Fin dal 1948, l’anno dell’assassinio del Mahatma Gandhi, la reputazione dell’India ha campato sul ricordo della straordinaria figura del pacifista e ‘santo’ che fu: forse sostenuta anche dalla profusione di quei manifesti sparsi nel mondo dalle opere pie che raccoglievano i fondi per nutrire i bambini indiani dagli occhi enormi che “morivano di fame”.

Nonostante l’immagine internazionale del Paese, intrisa di pacifismo e di patetismo, nel frattempo l’India è stata praticamente sempre in guerra con qualcuno: col Pakistan, con la Cina, con lo Sri Lanka, perfino con il Portogallo per l’annessione di Goa ed altri ex-possedimenti portoghesi. I conflitti militari che hanno visto coinvolta l’India a partire dalla sua indipendenza nel 1947 sono ben ventisette. Le Bhāratīya Saśastra Sēnāēṃ, le forze armate indiane, ad oggi costituirebbero  il 4° esercito più potente del mondo. L’India dev’essere l’unico paese tuttora percepito come ‘povero’,  ma che in realtà possiede una flotta di sottomarini nucleari, la classe Arihant.

Ora, si direbbe che l’attuale Governo indiano guidato da Narendra Modi abbia deciso di ‘togliersi i guanti’. Ciò a partire dall’espulsione dal Parlamento di Rahul Gandhi—il leader del partito d’opposizione Congress, nonché figlio dell’italiana Sonia Gandhi e pronipote dello storico Primo Ministro Nehru. Gandhi è stato poi riammesso al Parlamento grazie all’intervento della magistratura.

Modi è noto anche per l’abitudine di staccare l’Internet (84 volte nel solo 2022) per motivi di ‘ordine pubblico’—o di ‘convenienza politica’, secondo qualcuno—e, più di recente, come il presunto mandante ‘ultimo’ degli assassini di militanti sikh residenti all’estero: in Canada (con successo) e negli Usa (un imbarazzante fallimento).

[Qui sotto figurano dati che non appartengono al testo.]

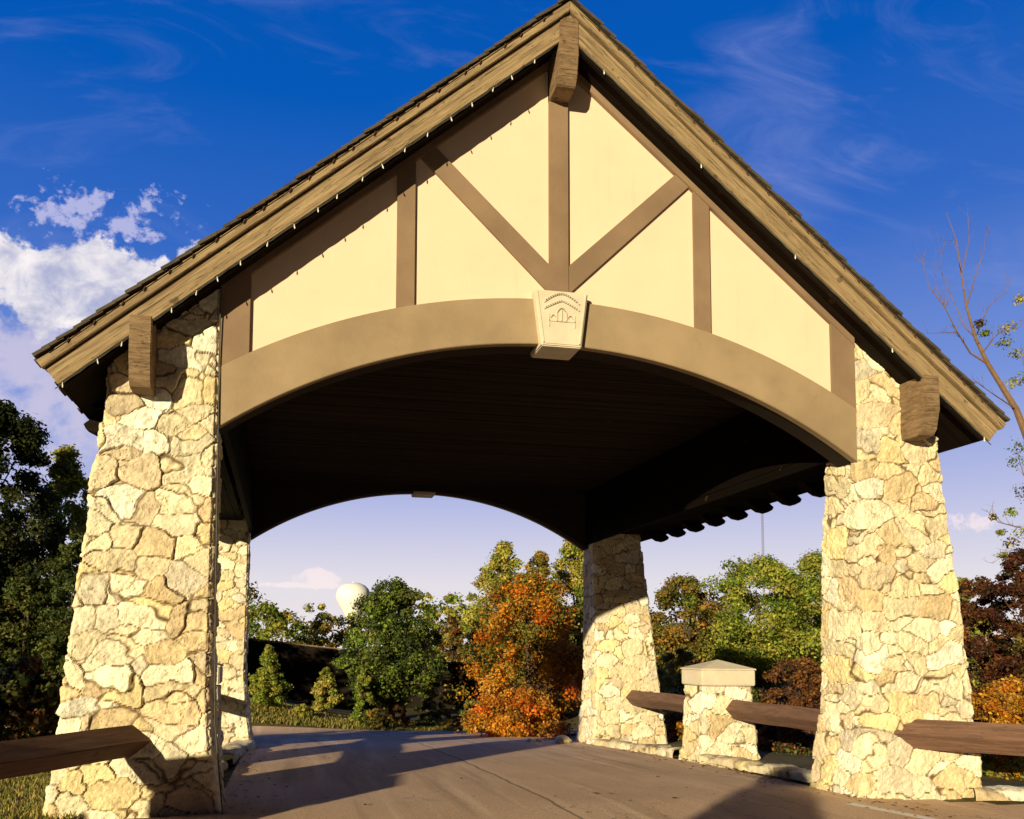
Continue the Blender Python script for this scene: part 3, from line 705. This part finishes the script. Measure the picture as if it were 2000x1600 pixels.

Sikh sono una comunità religiosa e politico-militare indiana fondata alla fine del 15° Secolo con l’intento di unire indù e musulmani nella fede in un Dio unico e nel rifiuto delle distinzioni di casta caratteristiche della società indiana. Sono tuttora una minoranza esigua—si stima attorno all’1,3%—della popolazione indiana, concentrata nel Punjab dove, negli anni ’80, un loro movimento separatista fu soppresso con estrema violenza, culminata nel sanguinoso massacro—nel 1984—portato a termine dalle truppe di sicurezza indiane nel ‘Tempio d’oro’ di Amritsar, il ‘Vaticano’ dei sikh. Nel corso dell’operazione, denominata Blue Star, tutti i numerosi fedeli all’interno del santuario furono uccisi, compresi i civili.

Il massacro portò poi, come rappresaglia, all’assassinio del Primo Ministro Indira Gandhi, uccisa da due suoi ufficiali della sicurezza di fede sikh. Il fatto fece scatenare nel paese numerose violente sommosse contro i loro correligionari.

Da allora, il movimento ‘vivacchia’ essenzialmente tra i sikh della diaspora, fuggiti verso ‘lidi’ più accoglienti, in particolare nei paesi anglofoni. Resta un mistero il motivo per cui il Governo Modi possa aver deciso di bruciarsi la reputazione e le relazioni con due stati nordamericani—il Canada e gli Usa per l’appunto—con cui ‘da sempre’ l’India è stata in buoni rapporti.